We should remember that all thriving businesses give their individual employees work, dignity, purpose and economic security, but we should not be afraid to criticise examples of greed, exploitation and gross materialism when we come across them.
The New Testament provides examples for a theology of human flourishing. The Parable of The Talents, as Rayment-Pickard points out, encourages us to make a profit from our endeavours, and God is likened to a successful businessman in his dealings with workers. Many Christian traditions provide further examples of good working practice to follow, amongst which are the Roman Catholic social teaching principles, and in the one-time Archbishop of Canterbury, William Temple’s 1942 ‘Christianity and Social Order’. The 19th century Quaker and other Nonconformist entrepreneurs and other philanthropists in Britain, and the Shakers in the USA provide good examples of living out ethical work principles. The Cadburys in Birmingham gained a reputation for fair pricing, honesty and reliability, and actually found that their outlook gave them a competitive edge.

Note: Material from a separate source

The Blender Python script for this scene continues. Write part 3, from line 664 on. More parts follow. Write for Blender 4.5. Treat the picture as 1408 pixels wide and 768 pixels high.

Since 2012 the world has moved on and the press have often drawn our attention to the global businesses which have not paid their fair share of taxes. Certain service industries too, some of which are now part or wholly privatised, have not behaved ethically. Although the Government has known for a long time that there were serious queries about the ‘Horizon’ system which they had introduced to the Post Office and that postmasters and mistresses were complaining about it, they have given numerous further contracts to the company which supplied the system without thoroughly investigating the one set up by the Post Office.
Rayment-Pickard’s article concludes by making a plea for us all to ‘shrug off unexamined prejudice against money-making and to present people with a positive vision of what it means to create wealth for the common good’. I fear though, it won’t be so easy for the public to disabuse itself of the idea that generally public services are wholesome, whereas traded services are contaminated by the profit motive.